Varano opened Pastis with chef/partner Chris Hussey in October 1998. Hussey's refined menu of bistro classics (roasted salmon over lentils, duck confit, escargot and coq au vin) married well with the restaurant's note-perfect decor. Although Hussey left several years ago to pursue other business interests, Pastis was still the only place in Hartford to get a classic beet and goat cheese salad and other examples of French home cooking.

But, while Pastis' customer base was loyal, it was also small - too small to bring a return on investment, said Varano, who owns the business with his wife, Dara Varano. "Sales had been flat. We hadn't been able to get sales growth. We have a loyal following who supports us, but business hadn't changed in years," he said. "There was a huge population that didn't come to Pastis. For whatever reason - they might have been intimidated by French food or French wine - they didn't give us a chance. I don't want to dismiss our loyal following. There's going to be a lot of people who will probably be upset by this, but it was a financial thing. We're excited to do something new and different."

That "new and different" obviously means "younger." The restaurant, surrounded by clubs and restaurants catering to a younger crowd, benefited little from the foot traffic surrounding the Hartford Civic Center. Varano said Pastis' age demographic was probably between 45 and 50, while a restaurant like Agave, across Allyn Street, probably has a demographic of 25 to 30.

"We're looking at a younger, hipper concept that'll have more synergy with the neighborhood," he said.

The restaurant has about 25 employees, and Varano hopes that they "will come back and be a part of the new concept." Manager Debbie Rossitto Lepri, a familiar face in the Hartford restaurant scene, and chef Frank Lepri will remain on staff and involved in planning the new restaurant, Varano said.
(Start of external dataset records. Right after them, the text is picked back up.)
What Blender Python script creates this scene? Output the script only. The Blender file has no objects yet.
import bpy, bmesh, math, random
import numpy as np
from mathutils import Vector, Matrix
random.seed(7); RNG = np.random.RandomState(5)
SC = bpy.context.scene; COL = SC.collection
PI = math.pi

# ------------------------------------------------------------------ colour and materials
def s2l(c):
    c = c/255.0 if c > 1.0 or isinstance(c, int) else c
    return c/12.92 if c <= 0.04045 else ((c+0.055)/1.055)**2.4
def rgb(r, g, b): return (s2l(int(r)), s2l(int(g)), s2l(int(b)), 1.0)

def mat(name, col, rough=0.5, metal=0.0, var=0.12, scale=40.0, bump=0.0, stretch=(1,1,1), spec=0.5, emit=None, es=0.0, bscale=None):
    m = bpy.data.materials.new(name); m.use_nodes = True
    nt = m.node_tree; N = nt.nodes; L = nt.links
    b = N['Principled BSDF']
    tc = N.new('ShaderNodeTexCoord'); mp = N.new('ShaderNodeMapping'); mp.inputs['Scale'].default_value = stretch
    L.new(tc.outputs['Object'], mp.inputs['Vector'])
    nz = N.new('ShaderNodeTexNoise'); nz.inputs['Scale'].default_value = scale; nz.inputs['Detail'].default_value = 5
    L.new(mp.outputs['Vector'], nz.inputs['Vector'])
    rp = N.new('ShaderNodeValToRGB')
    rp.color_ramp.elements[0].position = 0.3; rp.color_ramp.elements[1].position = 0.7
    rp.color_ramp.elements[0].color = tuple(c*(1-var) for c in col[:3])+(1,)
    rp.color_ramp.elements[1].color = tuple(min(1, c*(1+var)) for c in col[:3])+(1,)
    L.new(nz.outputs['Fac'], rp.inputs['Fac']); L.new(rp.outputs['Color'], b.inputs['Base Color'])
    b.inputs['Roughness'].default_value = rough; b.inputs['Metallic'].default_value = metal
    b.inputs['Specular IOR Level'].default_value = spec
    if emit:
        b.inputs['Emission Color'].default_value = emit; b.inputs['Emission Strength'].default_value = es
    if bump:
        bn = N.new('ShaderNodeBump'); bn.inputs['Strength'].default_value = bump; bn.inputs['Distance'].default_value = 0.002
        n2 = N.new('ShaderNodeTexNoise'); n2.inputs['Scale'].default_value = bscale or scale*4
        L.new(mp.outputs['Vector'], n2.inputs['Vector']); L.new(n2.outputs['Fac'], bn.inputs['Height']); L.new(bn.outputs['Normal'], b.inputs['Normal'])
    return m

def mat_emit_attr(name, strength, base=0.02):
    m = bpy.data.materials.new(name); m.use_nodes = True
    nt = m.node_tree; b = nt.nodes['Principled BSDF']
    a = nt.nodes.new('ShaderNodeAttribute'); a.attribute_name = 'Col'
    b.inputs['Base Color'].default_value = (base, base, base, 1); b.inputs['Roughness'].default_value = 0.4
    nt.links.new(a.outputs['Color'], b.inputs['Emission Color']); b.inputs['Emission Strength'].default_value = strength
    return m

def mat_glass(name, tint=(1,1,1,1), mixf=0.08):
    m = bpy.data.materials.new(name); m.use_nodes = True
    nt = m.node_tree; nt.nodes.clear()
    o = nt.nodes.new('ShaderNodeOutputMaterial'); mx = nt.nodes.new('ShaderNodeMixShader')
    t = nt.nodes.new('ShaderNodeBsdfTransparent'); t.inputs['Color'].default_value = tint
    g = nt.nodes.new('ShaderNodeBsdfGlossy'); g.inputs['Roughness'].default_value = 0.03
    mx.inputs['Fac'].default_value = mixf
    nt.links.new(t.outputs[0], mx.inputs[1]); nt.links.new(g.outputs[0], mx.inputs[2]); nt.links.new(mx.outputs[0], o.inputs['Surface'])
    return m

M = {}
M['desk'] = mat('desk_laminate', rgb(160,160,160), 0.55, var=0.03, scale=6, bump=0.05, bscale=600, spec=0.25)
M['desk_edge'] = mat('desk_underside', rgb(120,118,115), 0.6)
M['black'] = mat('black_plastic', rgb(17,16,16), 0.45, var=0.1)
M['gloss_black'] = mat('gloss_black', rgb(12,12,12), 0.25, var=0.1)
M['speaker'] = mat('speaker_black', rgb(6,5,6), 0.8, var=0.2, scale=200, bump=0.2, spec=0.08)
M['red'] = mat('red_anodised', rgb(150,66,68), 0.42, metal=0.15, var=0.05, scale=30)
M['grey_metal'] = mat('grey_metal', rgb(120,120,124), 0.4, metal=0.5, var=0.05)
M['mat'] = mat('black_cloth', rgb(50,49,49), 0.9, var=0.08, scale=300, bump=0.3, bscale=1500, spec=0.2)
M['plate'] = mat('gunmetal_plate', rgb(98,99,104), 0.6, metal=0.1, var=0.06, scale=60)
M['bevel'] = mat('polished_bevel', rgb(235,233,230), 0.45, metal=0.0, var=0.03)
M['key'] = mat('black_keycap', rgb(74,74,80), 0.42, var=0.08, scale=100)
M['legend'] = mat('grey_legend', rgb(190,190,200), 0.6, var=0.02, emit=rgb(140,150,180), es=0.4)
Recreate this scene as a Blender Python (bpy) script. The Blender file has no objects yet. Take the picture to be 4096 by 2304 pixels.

The new restaurant will be more casual than Pastis. "We're going for a whole new look, a new menu," he said. "It's going to be dramatically different."

Debbie Lepri said she hopes the new restaurant will appeal not only to Pastis loyalists but also to new customers. "Our customers are so great, so loyal. I hope they will come to say goodbye and be just as excited about the new place," she said. "With the exciting things going on at the Civic Center, we'll attract a wider variety of customers. I can't wait."